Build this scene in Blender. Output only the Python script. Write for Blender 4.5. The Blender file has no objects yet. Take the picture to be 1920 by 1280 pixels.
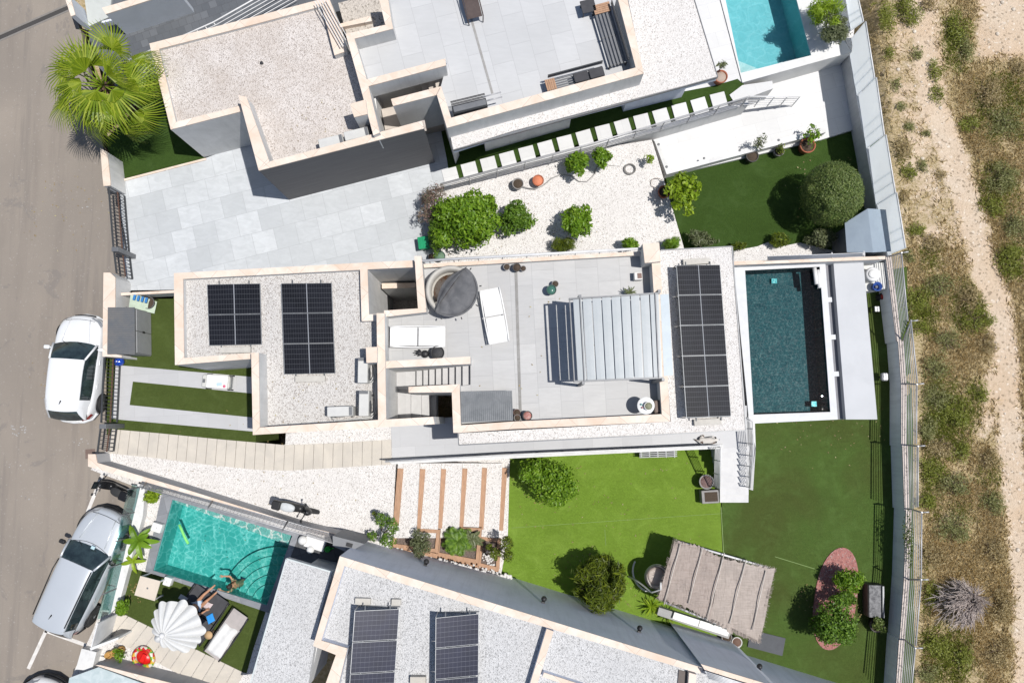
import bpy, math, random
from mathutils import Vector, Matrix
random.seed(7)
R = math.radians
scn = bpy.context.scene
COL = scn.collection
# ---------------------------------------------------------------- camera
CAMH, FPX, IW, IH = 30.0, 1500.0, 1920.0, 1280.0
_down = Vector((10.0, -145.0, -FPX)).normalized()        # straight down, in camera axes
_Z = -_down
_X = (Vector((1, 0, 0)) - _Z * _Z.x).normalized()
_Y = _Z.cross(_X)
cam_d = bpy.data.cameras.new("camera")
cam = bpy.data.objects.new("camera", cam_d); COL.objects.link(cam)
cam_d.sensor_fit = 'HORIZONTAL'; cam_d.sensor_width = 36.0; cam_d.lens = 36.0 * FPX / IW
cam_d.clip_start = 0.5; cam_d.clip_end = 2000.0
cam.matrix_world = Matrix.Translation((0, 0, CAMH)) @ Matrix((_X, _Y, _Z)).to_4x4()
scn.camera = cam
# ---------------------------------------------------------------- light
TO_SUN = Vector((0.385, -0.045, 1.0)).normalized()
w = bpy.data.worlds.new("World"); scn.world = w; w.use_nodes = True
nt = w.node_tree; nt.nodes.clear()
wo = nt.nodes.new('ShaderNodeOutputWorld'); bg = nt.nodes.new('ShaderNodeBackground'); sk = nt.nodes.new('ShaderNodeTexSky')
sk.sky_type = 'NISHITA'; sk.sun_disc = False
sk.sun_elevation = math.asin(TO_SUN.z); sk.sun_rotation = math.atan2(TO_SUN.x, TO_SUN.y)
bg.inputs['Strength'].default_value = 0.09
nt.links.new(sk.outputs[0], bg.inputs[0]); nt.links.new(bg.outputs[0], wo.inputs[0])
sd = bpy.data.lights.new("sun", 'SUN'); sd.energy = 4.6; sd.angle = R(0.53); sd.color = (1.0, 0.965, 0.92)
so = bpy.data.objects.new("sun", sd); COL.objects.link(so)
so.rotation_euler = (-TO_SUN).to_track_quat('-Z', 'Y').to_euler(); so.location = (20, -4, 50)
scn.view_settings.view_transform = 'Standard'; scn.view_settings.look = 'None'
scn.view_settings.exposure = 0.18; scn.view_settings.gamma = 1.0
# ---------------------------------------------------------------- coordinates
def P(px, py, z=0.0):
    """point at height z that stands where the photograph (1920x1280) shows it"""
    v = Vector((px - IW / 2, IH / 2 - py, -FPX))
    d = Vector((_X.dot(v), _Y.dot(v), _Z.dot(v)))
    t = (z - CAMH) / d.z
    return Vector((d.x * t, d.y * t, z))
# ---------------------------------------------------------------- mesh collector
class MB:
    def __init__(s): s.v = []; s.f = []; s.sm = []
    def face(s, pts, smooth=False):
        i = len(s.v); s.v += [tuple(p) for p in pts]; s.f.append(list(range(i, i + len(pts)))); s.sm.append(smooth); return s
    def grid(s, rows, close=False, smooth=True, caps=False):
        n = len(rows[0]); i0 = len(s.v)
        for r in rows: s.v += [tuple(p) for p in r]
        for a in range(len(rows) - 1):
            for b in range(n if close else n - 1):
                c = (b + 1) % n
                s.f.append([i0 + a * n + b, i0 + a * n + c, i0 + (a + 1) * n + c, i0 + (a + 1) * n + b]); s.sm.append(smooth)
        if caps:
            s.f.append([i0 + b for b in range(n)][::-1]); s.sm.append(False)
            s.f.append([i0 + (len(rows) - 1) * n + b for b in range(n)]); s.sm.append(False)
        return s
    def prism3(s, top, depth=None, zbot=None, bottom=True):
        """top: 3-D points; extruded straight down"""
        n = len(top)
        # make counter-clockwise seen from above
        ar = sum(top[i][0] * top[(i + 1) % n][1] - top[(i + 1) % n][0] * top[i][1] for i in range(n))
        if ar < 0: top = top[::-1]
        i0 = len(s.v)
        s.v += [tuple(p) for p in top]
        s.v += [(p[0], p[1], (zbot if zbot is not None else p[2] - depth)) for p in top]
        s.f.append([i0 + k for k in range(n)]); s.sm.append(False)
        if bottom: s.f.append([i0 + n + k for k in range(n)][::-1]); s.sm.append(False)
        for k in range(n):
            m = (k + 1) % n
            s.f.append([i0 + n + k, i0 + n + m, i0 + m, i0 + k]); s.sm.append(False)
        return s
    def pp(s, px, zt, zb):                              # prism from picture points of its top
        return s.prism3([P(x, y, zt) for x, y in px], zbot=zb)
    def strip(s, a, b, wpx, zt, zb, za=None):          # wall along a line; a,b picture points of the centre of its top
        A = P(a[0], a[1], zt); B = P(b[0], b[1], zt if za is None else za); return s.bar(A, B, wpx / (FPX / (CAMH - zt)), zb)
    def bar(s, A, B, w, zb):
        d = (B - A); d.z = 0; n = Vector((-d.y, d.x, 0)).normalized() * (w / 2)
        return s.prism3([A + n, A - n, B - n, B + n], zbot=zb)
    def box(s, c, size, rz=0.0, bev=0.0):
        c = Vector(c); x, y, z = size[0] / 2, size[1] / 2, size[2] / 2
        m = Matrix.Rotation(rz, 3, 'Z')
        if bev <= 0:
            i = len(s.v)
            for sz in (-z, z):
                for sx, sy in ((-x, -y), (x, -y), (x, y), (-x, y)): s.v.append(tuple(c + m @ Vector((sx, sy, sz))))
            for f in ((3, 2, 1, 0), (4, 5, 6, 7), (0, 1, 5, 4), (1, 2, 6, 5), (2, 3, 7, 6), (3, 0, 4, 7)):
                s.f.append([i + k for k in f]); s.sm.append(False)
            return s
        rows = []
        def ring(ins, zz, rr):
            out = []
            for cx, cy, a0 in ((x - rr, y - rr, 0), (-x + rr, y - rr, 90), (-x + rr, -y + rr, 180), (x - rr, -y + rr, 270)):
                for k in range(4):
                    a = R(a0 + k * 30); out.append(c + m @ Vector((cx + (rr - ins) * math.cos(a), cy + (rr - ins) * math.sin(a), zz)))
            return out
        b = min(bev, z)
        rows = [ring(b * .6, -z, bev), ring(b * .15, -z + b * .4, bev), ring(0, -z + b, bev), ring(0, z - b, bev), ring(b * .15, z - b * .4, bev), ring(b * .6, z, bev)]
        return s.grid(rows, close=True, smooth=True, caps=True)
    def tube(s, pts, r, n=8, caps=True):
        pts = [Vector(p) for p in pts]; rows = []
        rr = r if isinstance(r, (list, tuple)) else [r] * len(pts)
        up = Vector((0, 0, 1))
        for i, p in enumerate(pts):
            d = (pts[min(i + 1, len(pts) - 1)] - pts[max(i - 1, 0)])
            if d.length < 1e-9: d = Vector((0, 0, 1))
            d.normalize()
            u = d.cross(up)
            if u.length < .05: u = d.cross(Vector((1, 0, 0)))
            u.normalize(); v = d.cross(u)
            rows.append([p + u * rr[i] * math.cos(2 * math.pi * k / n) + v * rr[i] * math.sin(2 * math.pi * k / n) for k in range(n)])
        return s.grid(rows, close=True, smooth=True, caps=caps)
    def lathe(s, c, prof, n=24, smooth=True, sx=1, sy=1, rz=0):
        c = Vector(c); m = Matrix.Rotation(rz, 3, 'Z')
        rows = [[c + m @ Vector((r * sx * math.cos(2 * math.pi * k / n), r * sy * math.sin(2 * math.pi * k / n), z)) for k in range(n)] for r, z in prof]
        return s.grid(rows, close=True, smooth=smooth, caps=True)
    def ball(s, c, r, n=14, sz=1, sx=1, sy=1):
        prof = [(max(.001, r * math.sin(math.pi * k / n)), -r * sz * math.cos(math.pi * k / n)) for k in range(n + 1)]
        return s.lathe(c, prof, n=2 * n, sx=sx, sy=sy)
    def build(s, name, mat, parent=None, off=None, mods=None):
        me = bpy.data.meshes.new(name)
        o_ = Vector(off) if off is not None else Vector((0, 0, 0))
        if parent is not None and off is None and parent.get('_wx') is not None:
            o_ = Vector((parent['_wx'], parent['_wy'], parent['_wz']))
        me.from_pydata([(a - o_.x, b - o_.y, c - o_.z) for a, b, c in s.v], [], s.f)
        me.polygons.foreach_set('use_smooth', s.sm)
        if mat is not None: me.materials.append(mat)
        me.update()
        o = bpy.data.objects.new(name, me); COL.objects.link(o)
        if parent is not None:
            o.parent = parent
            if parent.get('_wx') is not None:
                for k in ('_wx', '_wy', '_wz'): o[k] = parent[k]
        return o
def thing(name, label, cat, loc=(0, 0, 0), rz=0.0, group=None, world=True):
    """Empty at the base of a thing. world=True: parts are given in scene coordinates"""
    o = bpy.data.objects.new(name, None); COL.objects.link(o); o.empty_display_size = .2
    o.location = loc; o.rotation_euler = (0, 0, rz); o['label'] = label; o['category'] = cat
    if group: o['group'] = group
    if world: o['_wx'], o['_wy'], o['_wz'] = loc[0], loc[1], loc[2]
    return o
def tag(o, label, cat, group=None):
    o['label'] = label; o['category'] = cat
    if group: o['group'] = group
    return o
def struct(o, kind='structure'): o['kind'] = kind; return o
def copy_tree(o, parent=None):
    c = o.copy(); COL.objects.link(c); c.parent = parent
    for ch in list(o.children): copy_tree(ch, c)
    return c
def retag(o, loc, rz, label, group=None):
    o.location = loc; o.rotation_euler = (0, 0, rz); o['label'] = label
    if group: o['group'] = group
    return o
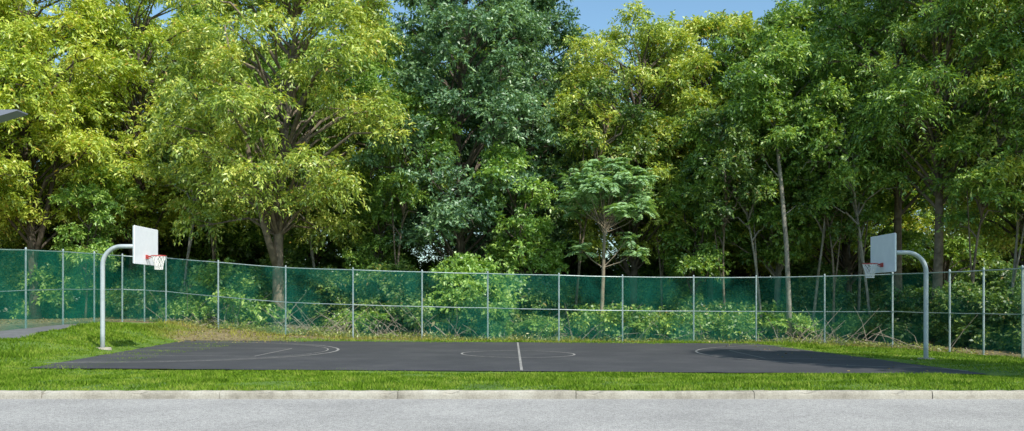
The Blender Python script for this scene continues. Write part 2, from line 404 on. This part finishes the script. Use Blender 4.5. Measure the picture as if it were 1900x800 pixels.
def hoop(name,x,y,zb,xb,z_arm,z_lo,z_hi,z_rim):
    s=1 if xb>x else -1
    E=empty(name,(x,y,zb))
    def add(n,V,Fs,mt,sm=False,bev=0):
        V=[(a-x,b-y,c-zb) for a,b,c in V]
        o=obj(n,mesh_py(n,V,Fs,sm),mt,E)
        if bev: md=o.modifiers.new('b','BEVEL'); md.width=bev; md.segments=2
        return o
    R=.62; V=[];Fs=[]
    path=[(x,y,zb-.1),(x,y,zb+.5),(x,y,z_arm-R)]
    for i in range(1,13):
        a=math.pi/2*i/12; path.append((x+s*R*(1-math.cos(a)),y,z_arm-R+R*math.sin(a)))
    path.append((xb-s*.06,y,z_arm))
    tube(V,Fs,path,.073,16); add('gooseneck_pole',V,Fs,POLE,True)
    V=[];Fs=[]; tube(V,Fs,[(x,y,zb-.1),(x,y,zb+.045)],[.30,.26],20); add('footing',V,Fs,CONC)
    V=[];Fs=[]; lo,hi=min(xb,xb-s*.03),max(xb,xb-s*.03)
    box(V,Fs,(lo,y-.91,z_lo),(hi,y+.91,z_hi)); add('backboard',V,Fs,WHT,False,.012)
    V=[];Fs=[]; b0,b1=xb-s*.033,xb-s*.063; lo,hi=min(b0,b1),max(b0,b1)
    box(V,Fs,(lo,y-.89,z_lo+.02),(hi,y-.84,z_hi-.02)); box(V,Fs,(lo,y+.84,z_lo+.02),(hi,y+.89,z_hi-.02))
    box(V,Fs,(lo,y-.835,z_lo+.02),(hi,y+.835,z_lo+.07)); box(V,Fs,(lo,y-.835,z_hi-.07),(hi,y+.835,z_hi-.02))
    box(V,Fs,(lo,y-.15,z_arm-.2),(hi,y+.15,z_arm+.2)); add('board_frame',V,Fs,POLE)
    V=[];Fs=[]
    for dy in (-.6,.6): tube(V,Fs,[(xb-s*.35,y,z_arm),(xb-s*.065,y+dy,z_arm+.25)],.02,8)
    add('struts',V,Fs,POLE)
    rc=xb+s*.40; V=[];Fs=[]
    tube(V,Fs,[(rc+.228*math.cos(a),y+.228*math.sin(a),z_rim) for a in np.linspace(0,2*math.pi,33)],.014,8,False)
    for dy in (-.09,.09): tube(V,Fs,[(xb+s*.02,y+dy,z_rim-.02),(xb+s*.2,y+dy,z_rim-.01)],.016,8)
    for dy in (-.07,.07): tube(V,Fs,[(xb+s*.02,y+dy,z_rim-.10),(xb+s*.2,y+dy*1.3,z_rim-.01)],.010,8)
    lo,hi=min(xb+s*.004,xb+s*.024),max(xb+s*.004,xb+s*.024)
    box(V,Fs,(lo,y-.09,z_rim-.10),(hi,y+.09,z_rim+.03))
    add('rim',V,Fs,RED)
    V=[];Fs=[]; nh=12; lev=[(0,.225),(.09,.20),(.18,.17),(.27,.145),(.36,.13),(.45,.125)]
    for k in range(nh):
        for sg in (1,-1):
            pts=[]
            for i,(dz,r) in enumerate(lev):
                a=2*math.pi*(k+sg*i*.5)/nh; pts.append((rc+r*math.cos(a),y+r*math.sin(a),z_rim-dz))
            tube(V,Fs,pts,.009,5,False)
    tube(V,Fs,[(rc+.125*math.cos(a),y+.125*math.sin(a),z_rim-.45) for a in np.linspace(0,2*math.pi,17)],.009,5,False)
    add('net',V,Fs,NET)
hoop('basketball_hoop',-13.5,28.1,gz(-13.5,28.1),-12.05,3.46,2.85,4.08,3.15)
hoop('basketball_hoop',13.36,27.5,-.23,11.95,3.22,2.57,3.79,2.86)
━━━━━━
**Exercise goal**
Give the number of lines containing the word "Python". No other answer is needed.

**Answer in full**
2